Set exercise: Copy the listing below line for line, starting at its first line and ending with the line that has "return (FWD +" in it. Add nothing.

----------------

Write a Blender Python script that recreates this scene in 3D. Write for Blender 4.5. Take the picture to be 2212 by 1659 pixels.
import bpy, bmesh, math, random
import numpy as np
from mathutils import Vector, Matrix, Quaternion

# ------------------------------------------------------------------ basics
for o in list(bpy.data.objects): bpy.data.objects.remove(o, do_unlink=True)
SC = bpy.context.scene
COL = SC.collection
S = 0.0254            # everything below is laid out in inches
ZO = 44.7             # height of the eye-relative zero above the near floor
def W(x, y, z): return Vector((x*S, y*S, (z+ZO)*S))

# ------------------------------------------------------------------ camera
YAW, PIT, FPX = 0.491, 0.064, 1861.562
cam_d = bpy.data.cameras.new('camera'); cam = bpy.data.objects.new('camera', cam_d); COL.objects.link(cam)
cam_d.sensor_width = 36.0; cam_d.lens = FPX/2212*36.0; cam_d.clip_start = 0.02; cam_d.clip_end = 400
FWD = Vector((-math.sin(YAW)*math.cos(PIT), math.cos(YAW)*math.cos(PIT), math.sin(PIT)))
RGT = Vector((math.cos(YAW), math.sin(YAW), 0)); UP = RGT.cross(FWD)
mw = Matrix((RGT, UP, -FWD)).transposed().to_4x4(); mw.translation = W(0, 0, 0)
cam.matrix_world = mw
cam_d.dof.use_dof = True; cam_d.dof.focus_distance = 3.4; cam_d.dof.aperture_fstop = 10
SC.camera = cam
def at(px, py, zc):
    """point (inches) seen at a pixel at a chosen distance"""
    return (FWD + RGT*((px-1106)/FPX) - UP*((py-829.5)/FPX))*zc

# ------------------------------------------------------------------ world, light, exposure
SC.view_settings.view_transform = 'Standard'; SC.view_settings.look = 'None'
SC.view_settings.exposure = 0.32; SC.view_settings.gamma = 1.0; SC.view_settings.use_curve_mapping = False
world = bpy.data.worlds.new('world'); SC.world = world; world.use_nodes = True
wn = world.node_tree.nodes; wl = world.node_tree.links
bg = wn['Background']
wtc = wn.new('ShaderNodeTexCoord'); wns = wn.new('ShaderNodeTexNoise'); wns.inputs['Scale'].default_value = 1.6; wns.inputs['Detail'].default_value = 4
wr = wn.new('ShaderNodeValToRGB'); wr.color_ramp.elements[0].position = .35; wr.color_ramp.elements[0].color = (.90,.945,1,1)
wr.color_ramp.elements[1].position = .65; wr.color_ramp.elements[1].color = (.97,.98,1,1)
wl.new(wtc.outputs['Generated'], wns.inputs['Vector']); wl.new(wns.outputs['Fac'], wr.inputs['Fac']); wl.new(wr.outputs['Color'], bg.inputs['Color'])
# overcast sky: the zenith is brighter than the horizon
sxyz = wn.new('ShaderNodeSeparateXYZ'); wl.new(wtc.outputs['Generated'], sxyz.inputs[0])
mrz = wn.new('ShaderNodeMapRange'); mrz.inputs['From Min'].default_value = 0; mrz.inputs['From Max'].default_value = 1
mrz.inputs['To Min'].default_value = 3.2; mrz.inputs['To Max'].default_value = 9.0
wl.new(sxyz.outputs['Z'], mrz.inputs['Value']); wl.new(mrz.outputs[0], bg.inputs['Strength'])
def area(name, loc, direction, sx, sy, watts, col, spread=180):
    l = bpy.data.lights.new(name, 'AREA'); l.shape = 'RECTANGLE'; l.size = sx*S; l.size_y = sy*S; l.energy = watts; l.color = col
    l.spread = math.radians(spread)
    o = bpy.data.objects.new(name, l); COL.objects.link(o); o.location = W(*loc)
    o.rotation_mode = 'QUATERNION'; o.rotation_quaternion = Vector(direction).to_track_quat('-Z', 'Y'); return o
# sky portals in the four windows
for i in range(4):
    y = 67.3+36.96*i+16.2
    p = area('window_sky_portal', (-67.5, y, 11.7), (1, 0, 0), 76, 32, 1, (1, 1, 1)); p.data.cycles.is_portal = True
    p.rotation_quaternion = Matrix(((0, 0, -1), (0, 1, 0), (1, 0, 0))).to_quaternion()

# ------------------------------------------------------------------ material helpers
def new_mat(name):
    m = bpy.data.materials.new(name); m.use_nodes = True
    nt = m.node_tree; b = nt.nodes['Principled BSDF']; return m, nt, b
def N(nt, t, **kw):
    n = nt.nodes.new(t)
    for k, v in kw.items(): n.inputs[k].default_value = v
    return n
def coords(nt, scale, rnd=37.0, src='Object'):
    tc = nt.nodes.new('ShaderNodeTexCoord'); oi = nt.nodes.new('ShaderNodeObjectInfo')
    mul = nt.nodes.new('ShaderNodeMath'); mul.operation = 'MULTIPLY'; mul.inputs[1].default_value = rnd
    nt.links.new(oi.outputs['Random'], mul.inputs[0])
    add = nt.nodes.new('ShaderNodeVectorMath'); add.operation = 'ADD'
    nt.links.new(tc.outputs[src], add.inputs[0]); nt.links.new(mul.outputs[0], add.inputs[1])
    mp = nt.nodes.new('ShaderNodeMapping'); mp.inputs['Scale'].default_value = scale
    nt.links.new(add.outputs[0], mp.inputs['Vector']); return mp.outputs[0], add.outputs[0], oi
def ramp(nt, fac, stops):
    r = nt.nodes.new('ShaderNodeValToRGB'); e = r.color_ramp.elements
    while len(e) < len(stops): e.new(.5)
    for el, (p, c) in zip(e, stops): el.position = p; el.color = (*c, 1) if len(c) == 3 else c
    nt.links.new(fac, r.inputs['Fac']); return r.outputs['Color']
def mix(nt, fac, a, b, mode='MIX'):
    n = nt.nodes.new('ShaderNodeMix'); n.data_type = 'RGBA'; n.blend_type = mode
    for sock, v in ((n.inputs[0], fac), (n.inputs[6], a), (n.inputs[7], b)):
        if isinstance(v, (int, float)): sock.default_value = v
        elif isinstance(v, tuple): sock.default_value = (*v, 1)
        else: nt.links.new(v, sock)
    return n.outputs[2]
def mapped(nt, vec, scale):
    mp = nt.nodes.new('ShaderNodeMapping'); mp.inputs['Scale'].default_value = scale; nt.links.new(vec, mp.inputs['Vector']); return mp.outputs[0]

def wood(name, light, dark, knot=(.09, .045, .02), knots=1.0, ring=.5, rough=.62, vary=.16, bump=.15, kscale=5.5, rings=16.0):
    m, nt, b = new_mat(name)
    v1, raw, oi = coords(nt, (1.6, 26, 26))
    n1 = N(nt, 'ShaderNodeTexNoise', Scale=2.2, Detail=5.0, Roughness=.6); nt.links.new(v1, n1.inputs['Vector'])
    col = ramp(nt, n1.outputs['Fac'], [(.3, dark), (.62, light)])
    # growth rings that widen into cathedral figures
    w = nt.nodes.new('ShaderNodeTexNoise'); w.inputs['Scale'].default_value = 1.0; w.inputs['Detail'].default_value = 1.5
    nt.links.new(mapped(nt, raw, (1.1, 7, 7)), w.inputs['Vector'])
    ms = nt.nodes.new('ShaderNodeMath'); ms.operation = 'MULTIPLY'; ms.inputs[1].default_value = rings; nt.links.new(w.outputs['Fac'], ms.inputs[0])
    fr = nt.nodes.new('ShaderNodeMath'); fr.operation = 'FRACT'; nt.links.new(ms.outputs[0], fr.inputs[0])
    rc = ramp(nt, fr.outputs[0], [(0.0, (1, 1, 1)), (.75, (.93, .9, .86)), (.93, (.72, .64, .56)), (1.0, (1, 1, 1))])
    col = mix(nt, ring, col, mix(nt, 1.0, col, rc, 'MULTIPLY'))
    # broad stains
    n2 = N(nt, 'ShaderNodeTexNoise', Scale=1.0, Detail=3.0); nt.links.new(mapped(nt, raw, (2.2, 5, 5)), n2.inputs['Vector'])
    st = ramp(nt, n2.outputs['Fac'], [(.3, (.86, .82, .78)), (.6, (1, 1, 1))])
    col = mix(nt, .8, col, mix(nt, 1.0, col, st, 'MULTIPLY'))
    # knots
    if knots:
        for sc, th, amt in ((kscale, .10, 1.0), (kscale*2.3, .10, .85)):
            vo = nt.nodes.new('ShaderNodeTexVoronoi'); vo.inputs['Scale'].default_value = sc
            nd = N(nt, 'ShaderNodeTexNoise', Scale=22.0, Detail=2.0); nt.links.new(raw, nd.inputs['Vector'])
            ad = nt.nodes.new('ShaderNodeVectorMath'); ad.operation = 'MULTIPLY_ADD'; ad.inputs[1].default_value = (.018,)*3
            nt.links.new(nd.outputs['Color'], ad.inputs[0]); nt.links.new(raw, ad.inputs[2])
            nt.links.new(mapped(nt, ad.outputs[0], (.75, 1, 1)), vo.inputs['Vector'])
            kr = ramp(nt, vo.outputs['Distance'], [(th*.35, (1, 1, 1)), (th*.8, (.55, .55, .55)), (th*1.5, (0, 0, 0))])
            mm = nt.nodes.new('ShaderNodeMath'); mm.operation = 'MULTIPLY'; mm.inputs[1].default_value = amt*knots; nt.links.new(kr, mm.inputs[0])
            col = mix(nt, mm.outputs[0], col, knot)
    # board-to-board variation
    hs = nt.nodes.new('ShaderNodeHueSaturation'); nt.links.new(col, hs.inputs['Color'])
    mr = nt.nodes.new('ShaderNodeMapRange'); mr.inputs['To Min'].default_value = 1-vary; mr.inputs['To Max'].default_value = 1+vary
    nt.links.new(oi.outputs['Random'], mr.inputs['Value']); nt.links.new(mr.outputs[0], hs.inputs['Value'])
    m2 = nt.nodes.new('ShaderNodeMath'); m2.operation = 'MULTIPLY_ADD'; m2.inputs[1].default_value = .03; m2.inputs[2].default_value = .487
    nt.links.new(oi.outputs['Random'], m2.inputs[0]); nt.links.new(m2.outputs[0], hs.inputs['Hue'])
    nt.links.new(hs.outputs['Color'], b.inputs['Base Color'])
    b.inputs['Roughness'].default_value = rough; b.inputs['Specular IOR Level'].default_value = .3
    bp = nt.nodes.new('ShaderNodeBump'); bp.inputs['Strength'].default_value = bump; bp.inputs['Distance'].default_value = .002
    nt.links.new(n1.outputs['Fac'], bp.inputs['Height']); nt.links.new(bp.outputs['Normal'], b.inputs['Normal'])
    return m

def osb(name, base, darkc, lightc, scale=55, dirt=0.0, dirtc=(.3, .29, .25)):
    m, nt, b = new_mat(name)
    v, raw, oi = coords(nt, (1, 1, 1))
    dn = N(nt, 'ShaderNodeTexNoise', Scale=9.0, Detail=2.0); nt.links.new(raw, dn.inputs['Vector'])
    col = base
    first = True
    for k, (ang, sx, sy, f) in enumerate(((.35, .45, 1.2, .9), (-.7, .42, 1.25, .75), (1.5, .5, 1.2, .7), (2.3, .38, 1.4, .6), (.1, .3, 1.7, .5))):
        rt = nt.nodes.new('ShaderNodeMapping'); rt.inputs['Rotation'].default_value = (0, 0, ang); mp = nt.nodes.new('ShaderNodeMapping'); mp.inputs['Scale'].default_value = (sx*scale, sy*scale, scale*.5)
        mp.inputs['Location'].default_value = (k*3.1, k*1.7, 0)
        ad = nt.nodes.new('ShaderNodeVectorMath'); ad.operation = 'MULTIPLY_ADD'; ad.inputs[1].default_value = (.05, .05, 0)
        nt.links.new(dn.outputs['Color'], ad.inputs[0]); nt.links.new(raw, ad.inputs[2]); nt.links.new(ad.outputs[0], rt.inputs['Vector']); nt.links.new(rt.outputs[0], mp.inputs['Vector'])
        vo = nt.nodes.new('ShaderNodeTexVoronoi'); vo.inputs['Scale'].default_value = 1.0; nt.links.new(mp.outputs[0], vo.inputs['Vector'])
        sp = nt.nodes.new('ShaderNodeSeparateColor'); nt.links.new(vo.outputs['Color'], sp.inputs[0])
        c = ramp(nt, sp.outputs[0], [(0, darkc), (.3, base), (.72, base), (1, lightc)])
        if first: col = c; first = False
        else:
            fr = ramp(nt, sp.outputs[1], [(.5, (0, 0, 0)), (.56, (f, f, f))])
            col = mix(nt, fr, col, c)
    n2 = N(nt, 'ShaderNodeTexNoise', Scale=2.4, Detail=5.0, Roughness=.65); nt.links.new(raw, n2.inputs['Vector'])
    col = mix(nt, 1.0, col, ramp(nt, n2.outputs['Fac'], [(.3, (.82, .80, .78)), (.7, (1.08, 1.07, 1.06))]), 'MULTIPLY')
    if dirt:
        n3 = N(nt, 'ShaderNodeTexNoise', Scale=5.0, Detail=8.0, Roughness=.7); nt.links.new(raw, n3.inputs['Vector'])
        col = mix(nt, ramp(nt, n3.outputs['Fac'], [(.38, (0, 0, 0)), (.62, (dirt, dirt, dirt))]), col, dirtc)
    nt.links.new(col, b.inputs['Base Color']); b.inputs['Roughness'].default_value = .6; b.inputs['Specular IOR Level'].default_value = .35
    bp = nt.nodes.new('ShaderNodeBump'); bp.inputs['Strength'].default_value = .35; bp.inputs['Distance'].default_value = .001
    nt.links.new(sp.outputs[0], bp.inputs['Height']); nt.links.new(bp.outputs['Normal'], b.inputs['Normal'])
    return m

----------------

Result for this exercise:
Write a Blender Python script that recreates this scene in 3D. Write for Blender 4.5. Take the picture to be 2212 by 1659 pixels.
import bpy, bmesh, math, random
import numpy as np
from mathutils import Vector, Matrix, Quaternion

# ------------------------------------------------------------------ basics
for o in list(bpy.data.objects): bpy.data.objects.remove(o, do_unlink=True)
SC = bpy.context.scene
COL = SC.collection
S = 0.0254            # everything below is laid out in inches
ZO = 44.7             # height of the eye-relative zero above the near floor
def W(x, y, z): return Vector((x*S, y*S, (z+ZO)*S))

# ------------------------------------------------------------------ camera
YAW, PIT, FPX = 0.491, 0.064, 1861.562
cam_d = bpy.data.cameras.new('camera'); cam = bpy.data.objects.new('camera', cam_d); COL.objects.link(cam)
cam_d.sensor_width = 36.0; cam_d.lens = FPX/2212*36.0; cam_d.clip_start = 0.02; cam_d.clip_end = 400
FWD = Vector((-math.sin(YAW)*math.cos(PIT), math.cos(YAW)*math.cos(PIT), math.sin(PIT)))
RGT = Vector((math.cos(YAW), math.sin(YAW), 0)); UP = RGT.cross(FWD)
mw = Matrix((RGT, UP, -FWD)).transposed().to_4x4(); mw.translation = W(0, 0, 0)
cam.matrix_world = mw
cam_d.dof.use_dof = True; cam_d.dof.focus_distance = 3.4; cam_d.dof.aperture_fstop = 10
SC.camera = cam
def at(px, py, zc):
    """point (inches) seen at a pixel at a chosen distance"""
    return (FWD + RGT*((px-1106)/FPX) - UP*((py-829.5)/FPX))*zc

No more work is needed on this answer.